[BEGIN]
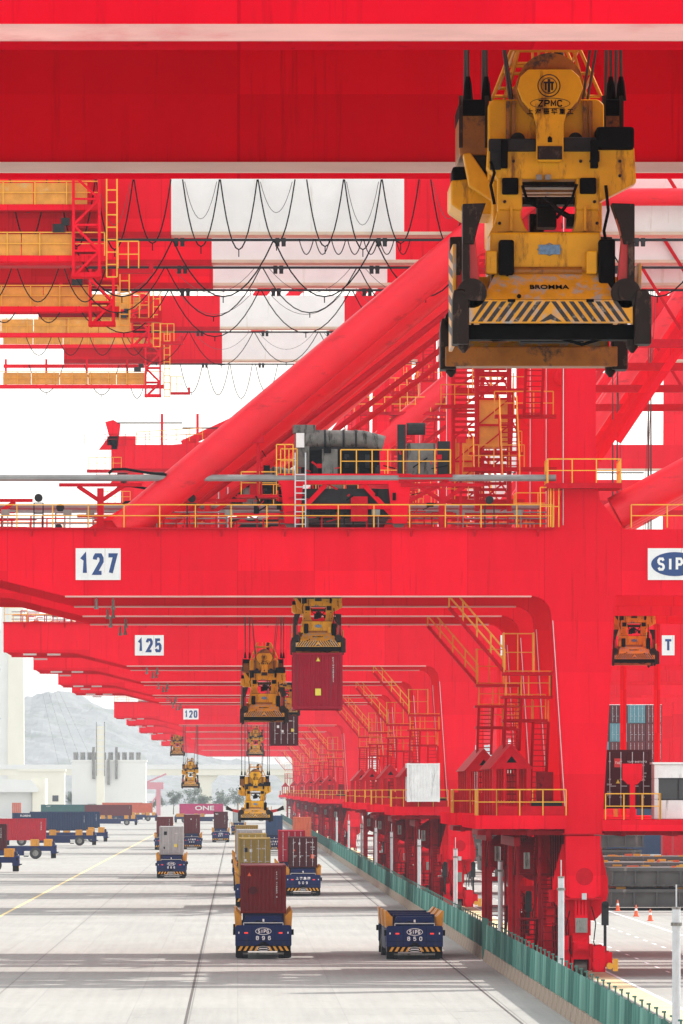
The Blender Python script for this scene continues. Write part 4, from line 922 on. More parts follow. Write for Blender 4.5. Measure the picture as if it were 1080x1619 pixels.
def container(name, loc, rz, L, H, m, label, group, doors=False, marks=(), rev=False):
    root = empty(name, loc, rz); tag(root, label, 'container', group)
    k = (L, H, doors)
    if k not in CW:
        b = MB()
        corr(b, (-1.18, .1, 0), (-1.18, L-.1, 0), (-1, 0, 0), .14, H-.08); b.f = [f for f in b.f]
        n0 = len(b.f); corr(b, (1.18, L-.1, 0), (1.18, .1, 0), (1, 0, 0), .14, H-.08)
        b.f = [f[::-1] for f in b.f]
        corr(b, (1.1, L-.05, 0), (-1.1, L-.05, 0), (0, 1, 0), .14, H-.08) if False else None
        e = MB(); corr(e, (-1.1, L-.05, 0), (1.1, L-.05, 0), (0, 1, 0), .14, H-.08); b.add(e.v, [f[::-1] for f in e.f])
        if not doors: e = MB(); corr(e, (-1.1, .04, 0), (1.1, .04, 0), (0, -1, 0), .14, H-.1, .22, .04); b.add(e.v, e.f)
        b.box(-1.16, 1.16, .08, L-.08, H-.10, H-.03); b.box(-1.14, 1.14, .1, L-.1, .1, .16)
        f = MB()
        for x in (-1.219, 1.099):
            for y in (0, L-.12): f.box(x, x+.12, y, y+.12, .12, H-.12)
            f.box(x+.0, x+.12, .12, L-.12, .02, .15); f.box(x+.02, x+.1, .12, L-.12, H-.09, H-.01)
        for y in (.01, L-.11): f.box(-1.1, 1.1, y, y+.1, .02, .16); f.box(-1.1, 1.1, y, y+.1, H-.13, H-.015)
        c = MB().box(-.089, .089, 0, .16, 0, .118)
        dl = MB().box(-1.09, -.012, .03, .08, .17, H-.14)
        for zz in (.25, .5, .75): dl.box(-1.02, -.08, .015, .03, H*zz-.28, H*zz+.22)
        dr = MB().box(.012, 1.09, .03, .08, .17, H-.14)
        for zz in (.25, .5, .75): dr.box(.08, 1.02, .015, .03, H*zz-.28, H*zz+.22)
        rod = MB().cyl((0, -.015, .12), .022, H-.24, 'z', 8)
        for zz in (.2, .5, .8): rod.box(-.05, .05, -.03, .02, H*zz-.03, H*zz+.03)
        rod.box(-.02, .3, -.04, -.01, H*.38, H*.38+.035)
        CW[k] = tuple(q.mesh(n_) for q, n_ in ((b, 'corrugated_shell'), (f, 'frame'), (c, 'corner_casting'), (dl, 'door_leaf'), (dr, 'door_leaf'), (rod, 'locking_bar')))
    b, f, c, dl, dr, rod = CW[k]
    obj('corrugated_shell', b, m, root); obj('frame', f, m, root)
    for x in (-1.13, 1.13):
        for y in (-.004, L-.156):
            for z in (0, H-.118): obj('corner_casting', c, m, root, (x, y, z))
    if doors:
        obj('door_leaf', dl, m, root); obj('door_leaf', dr, m, root)
        for x in (-.82, -.28, .28, .82): obj('locking_bar', rod, GREY, root, (x, 0, 0))
    face = rev
    for mk in marks:
        typ, x, z, s_ = mk[:4]
        if typ == 'tri': o = obj('warning_mark', MB().prism([(-s_/2, -s_/2), (s_/2, -s_/2), (0, s_/2)], -.004, .004), mk[4] if len(mk) > 4 else MARKY, root, (x, -.008, z))
        elif typ == 'sq': obj('label_mark', MB().box(-s_/2, s_/2, -.004, .004, -s_*.6, s_*.6), mk[4], root, (x, -.012, z))
        elif typ == 'text': lettering(mk[4], s_, MARK, root, (x, -.012, z), 'lettering', bold=s_*.02)
        elif typ == 'vert':
            for i, ch in enumerate(mk[4]): lettering(ch, s_, MARK, root, (x, -.012, z-i*s_*.95), 'lettering', bold=s_*.02)
        elif typ == 'side':      # writing on the long side that faces -x locally
            lettering(mk[4], s_, MARK, root, (-1.235, x, z), 'lettering', bold=s_*.02, rot=(math.pi/2, 0, -math.pi/2))
        elif typ == 'sidevert':
            for i, ch in enumerate(mk[4]): lettering(ch, s_, MARK, root, (-1.235, x, z-i*s_*.95), 'lettering', bold=s_*.02, rot=(math.pi/2, 0, -math.pi/2))
    return root
C_RED = cmat('red', (.125, .007, .009)); C_CRIM = cmat('crimson', (.27, .005, .022)); C_MAR = cmat('maroon', (.055, .006, .009))
C_OCH = cmat('ochre', (.27, .19, .045)); C_GRY = cmat('grey', (.33, .345, .34)); C_BLU = cmat('blue', (.012, .03, .075)); C_ORG = cmat('orange', (.45, .09, .04))
C_MID = cmat('midblue', (.025, .07, .16)); C_PNK = cmat('magenta', (.42, .025, .13)); C_GRN = cmat('green', (.025, .09, .085)); C_BRT = cmat('bright_red', (.33, .009, .02)); C_WHT = cmat('white', (.62, .63, .63))
C_TEL = cmat('teal', (.08, .2, .24)); C_BRN = cmat('brownred', (.10, .012, .014))
STD_V = ('vert', .62, 2.25, .13, 'TCLU4816203'); BIGV = lambda H: ('vert', .72, H-.35, .12, 'TGHU8120467')
GR = 'shipping containers'
container('shipping_container', (3.93, 339.5, 15.76-2.78-.02), 0, 6.06, 2.78, C_CRIM, 'crimson container lifted in the air under beam 127', GR, False, (('tri', .02, 2.45, .2), ('vert', .76, 2.5, .12, 'FCIU4402317'), ('sq', .02, .85, .28, MARKY)))
container('shipping_container', (4.1, 604.0, 15.55-2.6), 0, 12.19, 2.59, C_MAR, 'dark maroon container hanging in haze behind the crimson one', GR, True, (('sq', -.55, 1.6, .2, MARK), ('sq', -.15, 1.2, .18, MARK), ('sq', .7, 1.3, .22, MARKY), ('text', .55, 2.1, .14, '22G1')))
container('shipping_container', (18.95, 338.5, 8.1), 0, 6.06, 2.9, C_MAR, 'dark maroon container with TAL mark on the crane platform at right', GR, True,
          (('sq', -.42, 2.25, .36, MARKR), ('text', -.42, 2.25, .17, 'TAL'), ('text', .5, 2.3, .12, 'TCLU 940742 3'), ('text', .78, 2.12, .1, '45G1'), ('tri', -.42, 1.35, .2), ('text', -.85, 1.2, .1, '2300'), ('text', .8, 1.75, .09, '32.500'), ('text', .8, 1.58, .09, '3.900'), ('text', .8, 1.4, .09, '76.4'), ('sq', -.85, .75, .2, MGREY)))
container('shipping_container', (13.95, 520.5, 8.15), 0, 6.06, 2.9, C_WHT, 'white corrugated box standing on the platform of crane 125', GR, False)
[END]
# Goal
Copy every line above word for word and exclude the pictures.

# Right answer
The Blender Python script for this scene continues. Write part 4, from line 922 on. More parts follow. Write for Blender 4.5. Measure the picture as if it were 1080x1619 pixels.
def container(name, loc, rz, L, H, m, label, group, doors=False, marks=(), rev=False):
    root = empty(name, loc, rz); tag(root, label, 'container', group)
    k = (L, H, doors)
    if k not in CW:
        b = MB()
        corr(b, (-1.18, .1, 0), (-1.18, L-.1, 0), (-1, 0, 0), .14, H-.08); b.f = [f for f in b.f]
        n0 = len(b.f); corr(b, (1.18, L-.1, 0), (1.18, .1, 0), (1, 0, 0), .14, H-.08)
        b.f = [f[::-1] for f in b.f]
        corr(b, (1.1, L-.05, 0), (-1.1, L-.05, 0), (0, 1, 0), .14, H-.08) if False else None
        e = MB(); corr(e, (-1.1, L-.05, 0), (1.1, L-.05, 0), (0, 1, 0), .14, H-.08); b.add(e.v, [f[::-1] for f in e.f])
        if not doors: e = MB(); corr(e, (-1.1, .04, 0), (1.1, .04, 0), (0, -1, 0), .14, H-.1, .22, .04); b.add(e.v, e.f)
        b.box(-1.16, 1.16, .08, L-.08, H-.10, H-.03); b.box(-1.14, 1.14, .1, L-.1, .1, .16)
        f = MB()
        for x in (-1.219, 1.099):
            for y in (0, L-.12): f.box(x, x+.12, y, y+.12, .12, H-.12)
            f.box(x+.0, x+.12, .12, L-.12, .02, .15); f.box(x+.02, x+.1, .12, L-.12, H-.09, H-.01)
        for y in (.01, L-.11): f.box(-1.1, 1.1, y, y+.1, .02, .16); f.box(-1.1, 1.1, y, y+.1, H-.13, H-.015)
        c = MB().box(-.089, .089, 0, .16, 0, .118)
        dl = MB().box(-1.09, -.012, .03, .08, .17, H-.14)
        for zz in (.25, .5, .75): dl.box(-1.02, -.08, .015, .03, H*zz-.28, H*zz+.22)
        dr = MB().box(.012, 1.09, .03, .08, .17, H-.14)
        for zz in (.25, .5, .75): dr.box(.08, 1.02, .015, .03, H*zz-.28, H*zz+.22)
        rod = MB().cyl((0, -.015, .12), .022, H-.24, 'z', 8)
        for zz in (.2, .5, .8): rod.box(-.05, .05, -.03, .02, H*zz-.03, H*zz+.03)
        rod.box(-.02, .3, -.04, -.01, H*.38, H*.38+.035)
        CW[k] = tuple(q.mesh(n_) for q, n_ in ((b, 'corrugated_shell'), (f, 'frame'), (c, 'corner_casting'), (dl, 'door_leaf'), (dr, 'door_leaf'), (rod, 'locking_bar')))
    b, f, c, dl, dr, rod = CW[k]
    obj('corrugated_shell', b, m, root); obj('frame', f, m, root)
    for x in (-1.13, 1.13):
        for y in (-.004, L-.156):
            for z in (0, H-.118): obj('corner_casting', c, m, root, (x, y, z))
    if doors:
        obj('door_leaf', dl, m, root); obj('door_leaf', dr, m, root)
        for x in (-.82, -.28, .28, .82): obj('locking_bar', rod, GREY, root, (x, 0, 0))
    face = rev
    for mk in marks:
        typ, x, z, s_ = mk[:4]
        if typ == 'tri': o = obj('warning_mark', MB().prism([(-s_/2, -s_/2), (s_/2, -s_/2), (0, s_/2)], -.004, .004), mk[4] if len(mk) > 4 else MARKY, root, (x, -.008, z))
        elif typ == 'sq': obj('label_mark', MB().box(-s_/2, s_/2, -.004, .004, -s_*.6, s_*.6), mk[4], root, (x, -.012, z))
        elif typ == 'text': lettering(mk[4], s_, MARK, root, (x, -.012, z), 'lettering', bold=s_*.02)
        elif typ == 'vert':
            for i, ch in enumerate(mk[4]): lettering(ch, s_, MARK, root, (x, -.012, z-i*s_*.95), 'lettering', bold=s_*.02)
        elif typ == 'side':      # writing on the long side that faces -x locally
            lettering(mk[4], s_, MARK, root, (-1.235, x, z), 'lettering', bold=s_*.02, rot=(math.pi/2, 0, -math.pi/2))
        elif typ == 'sidevert':
            for i, ch in enumerate(mk[4]): lettering(ch, s_, MARK, root, (-1.235, x, z-i*s_*.95), 'lettering', bold=s_*.02, rot=(math.pi/2, 0, -math.pi/2))
    return root
C_RED = cmat('red', (.125, .007, .009)); C_CRIM = cmat('crimson', (.27, .005, .022)); C_MAR = cmat('maroon', (.055, .006, .009))
C_OCH = cmat('ochre', (.27, .19, .045)); C_GRY = cmat('grey', (.33, .345, .34)); C_BLU = cmat('blue', (.012, .03, .075)); C_ORG = cmat('orange', (.45, .09, .04))
C_MID = cmat('midblue', (.025, .07, .16)); C_PNK = cmat('magenta', (.42, .025, .13)); C_GRN = cmat('green', (.025, .09, .085)); C_BRT = cmat('bright_red', (.33, .009, .02)); C_WHT = cmat('white', (.62, .63, .63))
C_TEL = cmat('teal', (.08, .2, .24)); C_BRN = cmat('brownred', (.10, .012, .014))
STD_V = ('vert', .62, 2.25, .13, 'TCLU4816203'); BIGV = lambda H: ('vert', .72, H-.35, .12, 'TGHU8120467')
GR = 'shipping containers'
container('shipping_container', (3.93, 339.5, 15.76-2.78-.02), 0, 6.06, 2.78, C_CRIM, 'crimson container lifted in the air under beam 127', GR, False, (('tri', .02, 2.45, .2), ('vert', .76, 2.5, .12, 'FCIU4402317'), ('sq', .02, .85, .28, MARKY)))
container('shipping_container', (4.1, 604.0, 15.55-2.6), 0, 12.19, 2.59, C_MAR, 'dark maroon container hanging in haze behind the crimson one', GR, True, (('sq', -.55, 1.6, .2, MARK), ('sq', -.15, 1.2, .18, MARK), ('sq', .7, 1.3, .22, MARKY), ('text', .55, 2.1, .14, '22G1')))
container('shipping_container', (18.95, 338.5, 8.1), 0, 6.06, 2.9, C_MAR, 'dark maroon container with TAL mark on the crane platform at right', GR, True,
          (('sq', -.42, 2.25, .36, MARKR), ('text', -.42, 2.25, .17, 'TAL'), ('text', .5, 2.3, .12, 'TCLU 940742 3'), ('text', .78, 2.12, .1, '45G1'), ('tri', -.42, 1.35, .2), ('text', -.85, 1.2, .1, '2300'), ('text', .8, 1.75, .09, '32.500'), ('text', .8, 1.58, .09, '3.900'), ('text', .8, 1.4, .09, '76.4'), ('sq', -.85, .75, .2, MGREY)))
container('shipping_container', (13.95, 520.5, 8.15), 0, 6.06, 2.9, C_WHT, 'white corrugated box standing on the platform of crane 125', GR, False)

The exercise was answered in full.